In 1976, Father McNeill's seminal work The Church And The Homosexual was published. It was a groundbreaking book in which he methodically and scrupulously refuted three traditional positions taken by the Catholic Church about gays and lesbians: that God intended all human beings to be heterosexual; that homosexuality was a "deviation" and therefore a "sin"; and, if a homosexual was not able to change his or her sexual orientation through prayer or rigorous counseling, they must live totally celibate and loveless lives.
To counter these well-established stances, and in coming to terms with his own sexuality, Father McNeill defended his theory that God created human beings with a "great variety of both gender identities and sexual-object choices." He also explains that "sexual orientation has no necessary connection with sin, sickness or failure; rather, it is a gift from God to be accepted and lived out in gratitude." Father McNeill goes on to say that, since God created human sexuality, enforced celibacy for most people is both unnecessary and psychologically damaging.
Father McNeill is an accomplished scholar who is fluent in three languages. For years he studied the Catholic philosopher Maurice Blondel, whose writings are only available in the original French. Yet Father McNeill speaks and writes with a sublime simplicity that encompasses his audience and helps them to understand his revolutionary theories.
It is this combination of worldly experience and religious training that Father McNeill has brought to his audiences since 1985. He visited Sarasota's Church of the Trinity MCC on Sunday, April 3. While there, he met with Rev. Nancy Wilson (soon to become the Moderator of the worldwide Metropolitan Community Church) and other members of Church of the Trinity. He also met with Bart Coyle and Jim Jablonski, president and treasurer of Dignity/Sarasota, Father Tom Kearney, spiritual leader of the group, and other members of Dignity. Father McNeill is also a co-founder of Dignity/New York and has supported the Dignity movement of affirming gay and lesbian Catholics since its beginning.

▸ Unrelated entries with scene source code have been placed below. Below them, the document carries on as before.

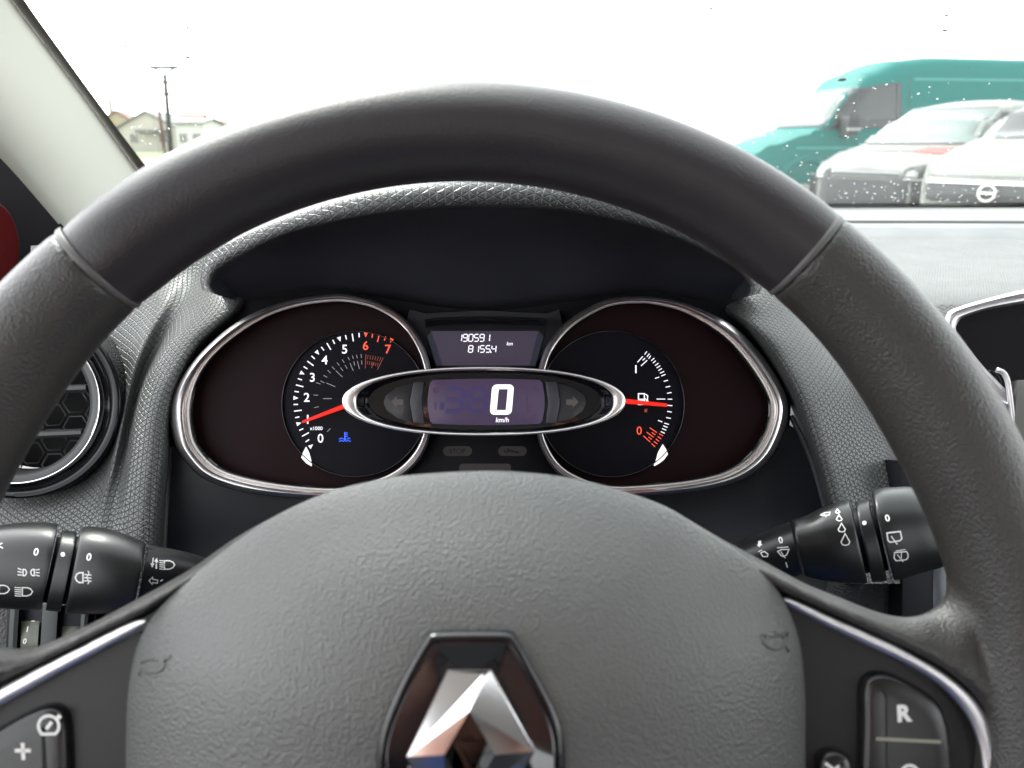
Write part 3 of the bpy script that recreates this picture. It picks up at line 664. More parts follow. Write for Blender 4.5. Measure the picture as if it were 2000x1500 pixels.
# ================================================================== BINNACLE HOOD
def dpath(pts, n):   # (px, py, depth) control points -> world points
    return [pt(*p) for p in catmull(pts, n)]
NH = 110
def arcd(x, near, far): return near+(far-near)*min(1, abs((x-942)/548))**2.2
topc = [(394, 566), (391, 545), (396, 517), (420, 490), (480, 457), (560, 424), (680, 385), (800, 362), (940, 353), (1080, 361), (1200, 384), (1320, 427), (1420, 482), (1464, 514), (1484, 540), (1489, 560), (1484, 573)]
lowc = [(424, 576), (412, 561), (415, 543), (430, 523), (492, 488), (572, 453), (690, 426), (800, 411), (940, 404), (1080, 410), (1200, 429), (1312, 461), (1400, 503), (1440, 529), (1460, 550), (1466, 565), (1460, 578)]
bac = [(436, 596), (440, 597), (452, 597), (470, 596), (500, 592), (560, 582), (640, 573), (760, 590), (940, 612), (1120, 594), (1250, 576), (1330, 584), (1400, 597), (1430, 600), (1440, 600), (1446, 598), (1450, 596)]
T_ = catmull(topc, NH); L_ = catmull(lowc, NH); B_ = catmull(bac, NH)
T3 = [pt(x, y, arcd(x, .338, .372)) for x, y in T_]; L3 = [pt(x, y, arcd(x, .338, .372)) for x, y in L_]; B3 = [KF.px(x, y, -.018) for x, y in B_]
cen = pt(942, 500, .345)
rows = []
fwd = V((0, 1, 0))
for (f, dn) in ((.16, .02), (.11, .008), (.07, .002), (.03, -.001), (.012, 0)):
    rows.append([t+fwd*f-V((0, 0, 1))*dn+(t-cen)*.10*(f/.03)*.2 for t in T3])
lip = []
for k in range(13):
    q = PI*k/12; row = []
    for t, l in zip(T3, L3):
        c_ = (t+l)/2; r = (t-l)/2; fw_ = (EYE-c_).normalized(); row.append(c_+r*math.cos(q)+fw_*(math.sin(q)*min(r.length*.95, .0058)))
    lip.append(row)
rows += lip
und = []
for k in range(1, 11):
    t = k/10; und.append([l.lerp(b, t)+(V((0, .3, 1))*.010*math.sin(PI*t)) for l, b in zip(L3, B3)])
bh = thing('binnacle_hood', 'curved black hood with textured padded lip over the gauges', 'instrument hood', KF.px(942, 600, 0))
v, f, u = grid(rows); obj('padded_lip', v, f, M_lip, bh, uvs=u, angle=180)
und.append([r_ for r_ in rows[0]])
v, f, u = grid([lip[-1]]+und); obj('hood_underside', v, f, M_hood, bh, angle=180)
# end wings of the hood that run back to the dash
for s, i in ((0, 0), (1, NH-1)):
    a = [r[i] for r in rows]; cc = B3[i]+V((0, .05, -.01))
    v = a+[l[i] for l in und]+[cc]; f = [(j, j+1, len(v)-1) for j in range(len(v)-2)]; obj('hood_end', v, f, M_hood, bh)

# ================================================================== DASHBOARD
db = thing('dashboard', 'dark dashboard with fine triangular grain beside and behind the steering wheel', 'dashboard', (.3, .62, .78))
def surf(name, rowsp, m, nr, nc, parent, flip=False):
    cols = [catp(r, nc) for r in rowsp]
    full = [catp([cols[i][j] for i in range(len(cols))], nr) for j in range(nc)]
    R = [[pt(*full[j][i]) for j in range(nc)] for i in range(nr)]
    v, f, u = grid(R); cu = [[0]*nc for _ in range(nr)]; cv = [[0]*nc for _ in range(nr)]
    for i in range(nr):
        for j in range(1, nc): cu[i][j] = cu[i][j-1]+(R[i][j]-R[i][j-1]).length
    for j in range(nc):
        for i in range(1, nr): cv[i][j] = cv[i-1][j]+(R[i][j]-R[i-1][j]).length
    u = [(cu[i][j]-cu[i][nc//3], cv[i][j]-cv[nr//2][j]) for i in range(nr) for j in range(nc)]
    if flip: f = [q for q in f if not vent_hole(sum((v[i] for i in q), V((0, 0, 0)))/4)]
    return obj(name, v, f, m, parent, uvs=u, angle=180)
VC = pt(44, 788, .397)
VF = Frame(VC, rad(19), rad(6))
def vent_hole(p): d = p-VC; return (d-VF.N*d.dot(VF.N)).length < .0405
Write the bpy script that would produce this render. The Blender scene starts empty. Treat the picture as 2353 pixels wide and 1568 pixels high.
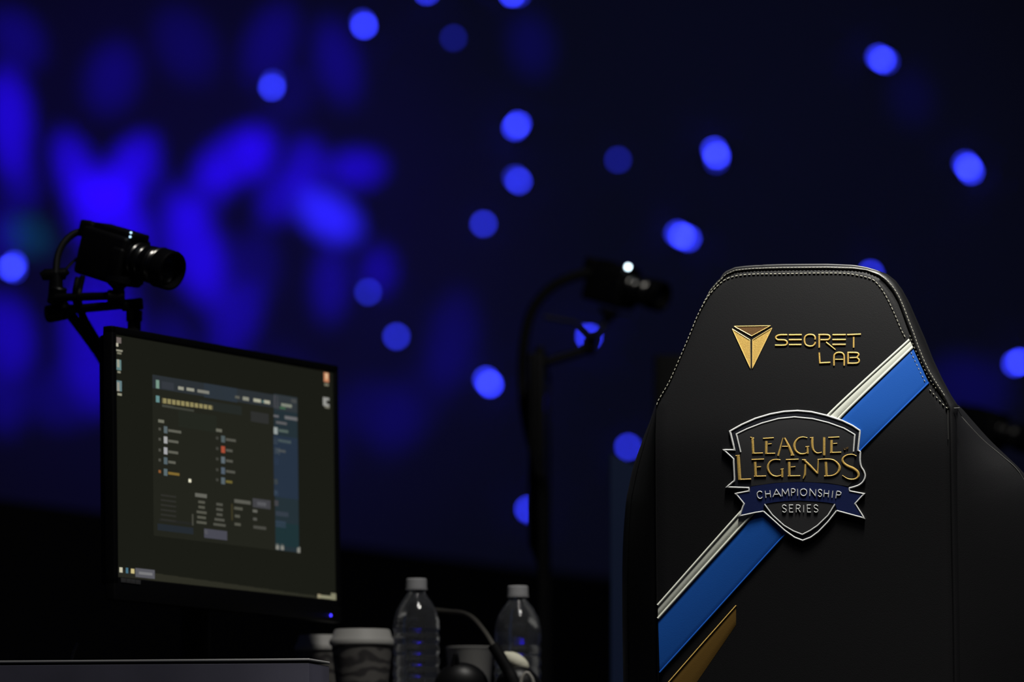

Father McNeill spoke at the 11 AM service. He described some of his experiences as a prisoner of war, and brought smiles to all present when he discussed his late sister, who was also a nun. It seems that when Sister Sheila retired, she asked Father McNeill to tell her when he would be speaking so she and approximately thirty other retired elderly nuns could pray for him.
"With that kind of atomic power behind me," Father McNeill said with a wink, "how could I possibly fail?" Sister Sheila also created a beautiful handmade rainbow stole for him, which he wears with great pride whenever he addresses a house of worship.
Father McNeill speaks to his audiences about love, acceptance and gratitude to God. He believes human sexuality is a gift from God that must be respected and explored, and that God wants us to be happy and fulfilled in our sexuality. In his books, he states how gay, lesbian and transgendered people should take their rightful place in society, which means marriage rights and equality under the law.
Father McNeill writes: "Whatever time and energy I have left I will use to the best of my ability to bring the message of God's love to gays, lesbians, transsexuals, and transgendered people. I hope someday to be reunited with a great crowd of my gay brothers and sisters in heaven, where we will eternally celebrate God's goodness."
Yes and amen.
Quotes in this article were taken from Father John McNeill's books, Both Feet Planted Firmly In Midair, 1998, Westminster John Knox Press, and Freedom, Glorious Freedom: The Spiritual Journey to the Fullness of Life for Gays, Lesbians, and Everybody Else, 1995, Beacon Press.